Task goal: Single out each line with the word "from" and copy it.

Collected material:
┄┄┄┄┄┄

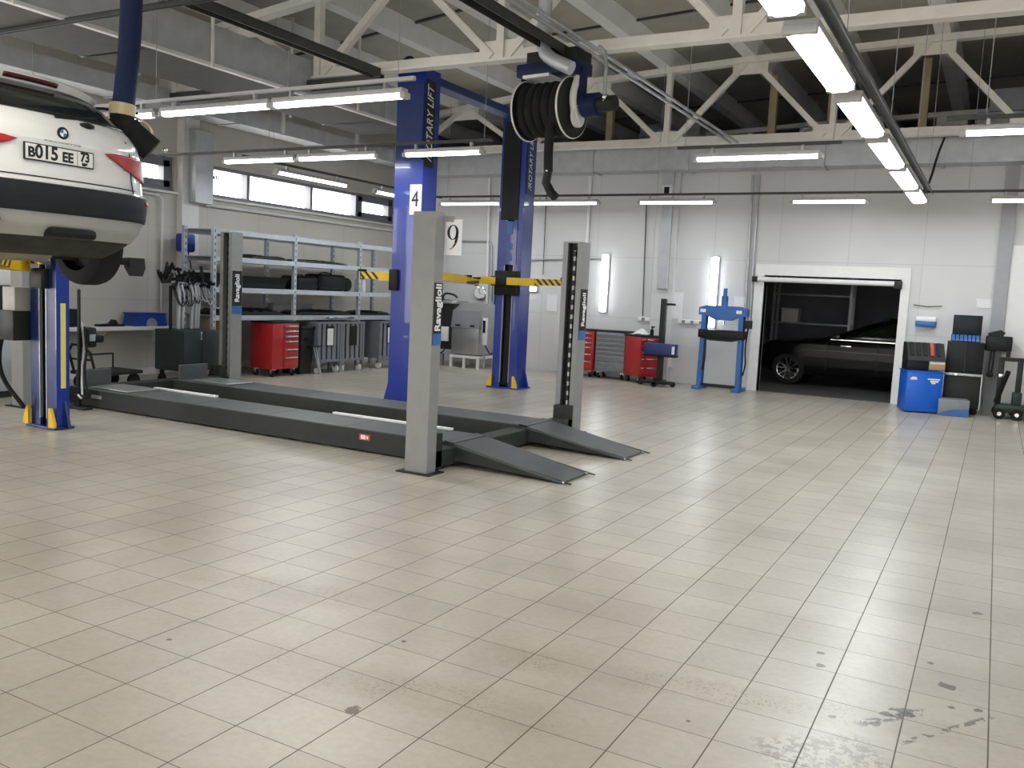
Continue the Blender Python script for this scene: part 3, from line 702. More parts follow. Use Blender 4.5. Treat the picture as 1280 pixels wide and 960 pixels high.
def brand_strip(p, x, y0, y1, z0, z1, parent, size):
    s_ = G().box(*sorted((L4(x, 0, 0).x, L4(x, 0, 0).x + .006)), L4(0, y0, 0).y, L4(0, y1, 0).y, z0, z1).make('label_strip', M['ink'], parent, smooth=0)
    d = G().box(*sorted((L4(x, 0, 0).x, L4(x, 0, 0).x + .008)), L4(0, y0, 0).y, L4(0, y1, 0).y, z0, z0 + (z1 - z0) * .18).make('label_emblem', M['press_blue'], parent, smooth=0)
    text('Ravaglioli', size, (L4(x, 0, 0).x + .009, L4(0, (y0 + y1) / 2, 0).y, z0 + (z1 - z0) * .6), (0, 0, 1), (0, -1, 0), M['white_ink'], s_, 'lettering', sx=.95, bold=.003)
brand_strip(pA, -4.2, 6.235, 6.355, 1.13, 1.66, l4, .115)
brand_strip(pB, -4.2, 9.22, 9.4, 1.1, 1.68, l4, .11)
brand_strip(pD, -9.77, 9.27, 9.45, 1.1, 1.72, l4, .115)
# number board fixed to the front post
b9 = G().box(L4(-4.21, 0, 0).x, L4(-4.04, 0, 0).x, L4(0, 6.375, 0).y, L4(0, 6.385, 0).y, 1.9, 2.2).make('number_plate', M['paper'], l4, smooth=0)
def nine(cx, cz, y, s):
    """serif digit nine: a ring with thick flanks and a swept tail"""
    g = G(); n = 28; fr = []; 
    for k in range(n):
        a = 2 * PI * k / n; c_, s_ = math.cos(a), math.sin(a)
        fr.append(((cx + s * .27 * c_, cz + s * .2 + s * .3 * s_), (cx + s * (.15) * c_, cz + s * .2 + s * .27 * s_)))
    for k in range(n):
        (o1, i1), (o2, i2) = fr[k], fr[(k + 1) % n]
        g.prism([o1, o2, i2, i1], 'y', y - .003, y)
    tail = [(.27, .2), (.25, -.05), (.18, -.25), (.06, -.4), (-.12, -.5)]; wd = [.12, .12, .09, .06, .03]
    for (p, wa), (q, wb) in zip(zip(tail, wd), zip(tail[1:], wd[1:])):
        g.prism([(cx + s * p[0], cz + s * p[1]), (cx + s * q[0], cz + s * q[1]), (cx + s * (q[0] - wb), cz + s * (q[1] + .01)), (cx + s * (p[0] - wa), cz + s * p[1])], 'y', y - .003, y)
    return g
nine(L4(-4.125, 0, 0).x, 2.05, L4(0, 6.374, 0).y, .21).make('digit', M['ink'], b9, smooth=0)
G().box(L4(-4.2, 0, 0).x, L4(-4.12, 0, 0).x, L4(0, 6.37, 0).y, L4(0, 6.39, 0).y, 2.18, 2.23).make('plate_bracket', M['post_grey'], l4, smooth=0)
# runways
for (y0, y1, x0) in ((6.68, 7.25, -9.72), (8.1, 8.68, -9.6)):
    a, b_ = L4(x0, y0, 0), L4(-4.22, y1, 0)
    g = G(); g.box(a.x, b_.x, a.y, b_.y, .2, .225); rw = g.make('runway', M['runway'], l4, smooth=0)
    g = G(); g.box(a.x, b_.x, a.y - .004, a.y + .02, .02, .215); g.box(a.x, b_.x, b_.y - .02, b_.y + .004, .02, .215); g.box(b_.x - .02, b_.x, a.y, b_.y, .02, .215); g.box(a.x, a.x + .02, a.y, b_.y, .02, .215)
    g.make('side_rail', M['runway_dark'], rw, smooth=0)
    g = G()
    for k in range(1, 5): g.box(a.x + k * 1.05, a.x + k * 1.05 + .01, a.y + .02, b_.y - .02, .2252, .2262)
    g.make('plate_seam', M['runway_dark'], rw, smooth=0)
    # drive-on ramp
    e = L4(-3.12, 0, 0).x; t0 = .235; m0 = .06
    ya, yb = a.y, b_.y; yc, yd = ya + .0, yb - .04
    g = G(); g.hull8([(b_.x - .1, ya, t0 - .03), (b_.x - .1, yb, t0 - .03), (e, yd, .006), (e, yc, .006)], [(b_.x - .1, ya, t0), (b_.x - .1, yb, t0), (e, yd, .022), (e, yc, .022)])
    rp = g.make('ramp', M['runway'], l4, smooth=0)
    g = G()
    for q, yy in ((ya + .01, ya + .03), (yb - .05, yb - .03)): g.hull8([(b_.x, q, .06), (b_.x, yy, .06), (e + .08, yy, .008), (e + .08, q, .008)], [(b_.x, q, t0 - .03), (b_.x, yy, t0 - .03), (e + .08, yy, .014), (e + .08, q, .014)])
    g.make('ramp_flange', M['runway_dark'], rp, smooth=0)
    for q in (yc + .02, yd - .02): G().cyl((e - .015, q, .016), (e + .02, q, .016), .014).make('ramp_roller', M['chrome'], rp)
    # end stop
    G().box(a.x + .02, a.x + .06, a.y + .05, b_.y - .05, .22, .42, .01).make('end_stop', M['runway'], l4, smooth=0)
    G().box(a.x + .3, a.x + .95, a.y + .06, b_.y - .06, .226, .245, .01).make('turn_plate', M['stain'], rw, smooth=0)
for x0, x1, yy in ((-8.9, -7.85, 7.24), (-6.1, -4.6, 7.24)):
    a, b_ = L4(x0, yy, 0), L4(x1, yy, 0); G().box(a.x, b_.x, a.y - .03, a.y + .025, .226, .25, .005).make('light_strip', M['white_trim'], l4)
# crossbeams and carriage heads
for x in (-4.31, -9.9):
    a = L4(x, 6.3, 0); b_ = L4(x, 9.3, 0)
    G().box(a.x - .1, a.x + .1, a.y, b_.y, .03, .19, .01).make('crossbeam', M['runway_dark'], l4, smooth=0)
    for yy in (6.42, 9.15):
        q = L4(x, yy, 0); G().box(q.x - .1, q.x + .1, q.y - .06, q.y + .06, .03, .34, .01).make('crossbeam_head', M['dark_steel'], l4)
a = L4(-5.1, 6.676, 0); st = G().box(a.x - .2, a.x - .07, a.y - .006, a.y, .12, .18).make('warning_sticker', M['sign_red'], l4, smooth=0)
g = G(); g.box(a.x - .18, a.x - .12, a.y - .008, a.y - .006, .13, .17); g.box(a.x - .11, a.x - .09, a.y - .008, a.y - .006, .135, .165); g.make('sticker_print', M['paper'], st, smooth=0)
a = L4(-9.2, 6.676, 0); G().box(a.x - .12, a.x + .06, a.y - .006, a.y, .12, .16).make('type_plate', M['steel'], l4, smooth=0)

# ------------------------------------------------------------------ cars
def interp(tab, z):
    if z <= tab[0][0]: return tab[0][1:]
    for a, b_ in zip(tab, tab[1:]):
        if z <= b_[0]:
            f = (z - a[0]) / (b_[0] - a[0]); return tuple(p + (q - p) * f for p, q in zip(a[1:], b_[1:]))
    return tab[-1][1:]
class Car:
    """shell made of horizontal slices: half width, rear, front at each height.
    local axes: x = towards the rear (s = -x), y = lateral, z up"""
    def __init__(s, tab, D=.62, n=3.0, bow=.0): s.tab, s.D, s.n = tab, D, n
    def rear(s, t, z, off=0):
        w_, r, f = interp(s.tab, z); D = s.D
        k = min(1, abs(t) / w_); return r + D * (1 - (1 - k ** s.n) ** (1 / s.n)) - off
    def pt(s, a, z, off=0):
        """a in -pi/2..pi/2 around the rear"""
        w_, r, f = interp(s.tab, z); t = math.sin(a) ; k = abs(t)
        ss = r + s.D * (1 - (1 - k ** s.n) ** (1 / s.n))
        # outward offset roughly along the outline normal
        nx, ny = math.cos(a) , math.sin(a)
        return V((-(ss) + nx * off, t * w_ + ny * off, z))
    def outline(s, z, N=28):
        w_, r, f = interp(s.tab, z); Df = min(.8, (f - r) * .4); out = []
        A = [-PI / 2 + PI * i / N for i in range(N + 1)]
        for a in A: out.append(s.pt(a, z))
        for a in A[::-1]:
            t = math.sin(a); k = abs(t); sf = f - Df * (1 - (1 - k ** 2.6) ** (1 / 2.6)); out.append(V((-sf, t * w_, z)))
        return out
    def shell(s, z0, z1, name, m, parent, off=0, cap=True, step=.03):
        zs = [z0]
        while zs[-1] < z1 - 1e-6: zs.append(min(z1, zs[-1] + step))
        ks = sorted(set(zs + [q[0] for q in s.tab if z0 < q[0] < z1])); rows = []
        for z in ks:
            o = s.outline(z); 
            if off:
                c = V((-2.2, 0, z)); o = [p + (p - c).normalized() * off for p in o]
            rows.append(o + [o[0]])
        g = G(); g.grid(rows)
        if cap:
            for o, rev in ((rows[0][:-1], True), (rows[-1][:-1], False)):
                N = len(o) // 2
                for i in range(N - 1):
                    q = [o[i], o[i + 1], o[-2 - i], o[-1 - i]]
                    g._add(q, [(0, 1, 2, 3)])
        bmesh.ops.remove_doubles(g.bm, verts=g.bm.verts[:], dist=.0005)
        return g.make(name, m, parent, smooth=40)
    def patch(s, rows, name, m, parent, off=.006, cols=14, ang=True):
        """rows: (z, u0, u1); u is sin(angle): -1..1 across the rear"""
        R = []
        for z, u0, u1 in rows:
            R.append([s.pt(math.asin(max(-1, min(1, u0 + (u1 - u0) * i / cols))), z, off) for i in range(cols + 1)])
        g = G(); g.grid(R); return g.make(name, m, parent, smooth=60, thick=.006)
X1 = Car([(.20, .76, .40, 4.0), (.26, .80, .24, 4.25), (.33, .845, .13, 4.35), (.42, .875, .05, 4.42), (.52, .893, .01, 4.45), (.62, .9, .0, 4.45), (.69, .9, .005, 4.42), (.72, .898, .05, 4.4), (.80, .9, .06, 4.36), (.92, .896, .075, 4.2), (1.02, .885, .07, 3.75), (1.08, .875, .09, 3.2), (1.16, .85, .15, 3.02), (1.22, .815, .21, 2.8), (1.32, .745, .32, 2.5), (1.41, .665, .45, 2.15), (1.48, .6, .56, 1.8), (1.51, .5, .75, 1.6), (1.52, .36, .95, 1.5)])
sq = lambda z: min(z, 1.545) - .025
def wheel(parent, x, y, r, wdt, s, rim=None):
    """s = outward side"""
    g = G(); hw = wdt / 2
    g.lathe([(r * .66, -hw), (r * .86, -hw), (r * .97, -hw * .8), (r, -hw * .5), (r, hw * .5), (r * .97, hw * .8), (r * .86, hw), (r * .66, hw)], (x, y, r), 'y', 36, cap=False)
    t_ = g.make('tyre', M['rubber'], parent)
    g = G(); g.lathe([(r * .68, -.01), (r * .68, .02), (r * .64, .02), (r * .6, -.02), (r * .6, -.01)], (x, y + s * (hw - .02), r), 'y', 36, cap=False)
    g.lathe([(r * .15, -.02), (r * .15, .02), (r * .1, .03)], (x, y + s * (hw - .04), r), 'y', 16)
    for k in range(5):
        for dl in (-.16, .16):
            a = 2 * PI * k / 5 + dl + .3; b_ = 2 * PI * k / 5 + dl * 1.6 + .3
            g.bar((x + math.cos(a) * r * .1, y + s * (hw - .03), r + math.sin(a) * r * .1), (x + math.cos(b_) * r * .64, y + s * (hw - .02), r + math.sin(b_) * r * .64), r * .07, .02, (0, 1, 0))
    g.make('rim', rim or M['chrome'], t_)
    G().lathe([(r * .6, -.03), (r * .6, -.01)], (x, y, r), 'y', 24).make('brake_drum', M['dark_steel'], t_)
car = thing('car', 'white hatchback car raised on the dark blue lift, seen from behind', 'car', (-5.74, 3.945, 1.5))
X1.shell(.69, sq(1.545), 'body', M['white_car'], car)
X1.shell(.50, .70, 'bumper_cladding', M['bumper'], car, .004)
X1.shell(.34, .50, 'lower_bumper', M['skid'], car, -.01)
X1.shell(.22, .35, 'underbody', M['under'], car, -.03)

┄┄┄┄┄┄

Expected output:
Continue the Blender Python script for this scene: part 3, from line 702. More parts follow. Use Blender 4.5. Treat the picture as 1280 pixels wide and 960 pixels high.
car = thing('car', 'white hatchback car raised on the dark blue lift, seen from behind', 'car', (-5.74, 3.945, 1.5))